Another point is that many people don't know that the bulk of the exports, almost two-thirds of the exports from Canada, are done by foreign-owned firms. I am not against foreign capital. I love foreign capital coming in and investing in Canada. The bulk of the exports from Canada, 66% to 67% of the exports, are from foreign-owned firms.
However, Canada, is just one of their branch offices. Their major objective is to go after the North American market. They may not have so much interest in supplying or exporting to other markets in other parts of the world, whether it's the Asia-Pacific or Europe.
Right now, only about 12% of small businesses are in exports and even there, it is just an average of 5% of their sales that are in exports.
However, access to capital is a different subject for a different time. Maybe when it comes to Export Development Canada or BDC, that's where we should take it.
Mr. Smout, you did mention in your January 27 statement that the economic growth has been fuelled by trade and foreign direct investment, and our ongoing prosperity relies heavily on the swift ratification of CUSMA.
As I mentioned earlier, yes, foreign direct investment is very important because of the impact on exports. On the North American market, our exports to the United States, through the earlier NAFTA, have been quite stagnant for the last 10 to 15 years. It has been holding around $320 billion of exports and around $290 billion of imports.
I have some numbers that show the importance of foreign direct investment for Canadian GDP. In fact, it says we are tied with the U.K. on the FDI-to-GDP ratio, which is quite significant.
My only concern is, are we making policies that are catering more to foreign direct investment, or should we have specific policies to encourage Canadian entrepreneurs, mostly small-sized firms, that can export outside the North American markets?
:
Thank you. I am in Halifax because we are away at our first trade accelerator program on the east coast today.
Our entire focus is on convincing companies that they should look at trade internationally. We also want to get them to diversify markets, because it's uncomfortable being so dependent upon one single market. However, that single market is the closest to us culturally. It's miles across the border. It has similar rule of law. It's the easiest place, in many ways, to trade. It's challenging in other ways because each state is also a place unto itself and the rules and regulations can be different in each one. However, it's still easier than trying to sell into China and trying to sell into Africa and trying to sell into distant markets.

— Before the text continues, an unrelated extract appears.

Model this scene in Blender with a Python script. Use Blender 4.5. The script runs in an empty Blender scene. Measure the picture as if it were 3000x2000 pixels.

We feel that the government needs to, first of all, ratify this agreement. We don't want to go backwards in terms of tariff-free trade with the U.S. Second, it needs to continue to support, because the federal government through ISED does support the expansion of the trade accelerator program that we are running. We started in Toronto, but now it runs literally across Canada now that we're in Halifax. They have supported that expansion. I think they saw the value in developing capacity in companies to trade and encouraging them to develop the capacity.
The third thing that's really critical is that you have to get them into market. We tell people who come in that if they don't like to travel, they shouldn't get into international trade. You actually have to go to the markets. You have to learn to work with these people. It may seem that the U.S. is similar to us, but if you're trying to sell something into Texas, you're going to find the culture is a bit different there than it is here. You have to go there and learn how to do it. You have to go to trade shows. You have to take advantage of those.
We would encourage the government to do all the things it's doing and to put more emphasis on helping businesses get into those markets. The trade commissioner service has wonderful, amazing people and resources in all sorts of countries around the world. What we need to do is to get more of our companies over to see them and to get their help connecting with opportunities in those markets.
That's where I'd place the emphasis.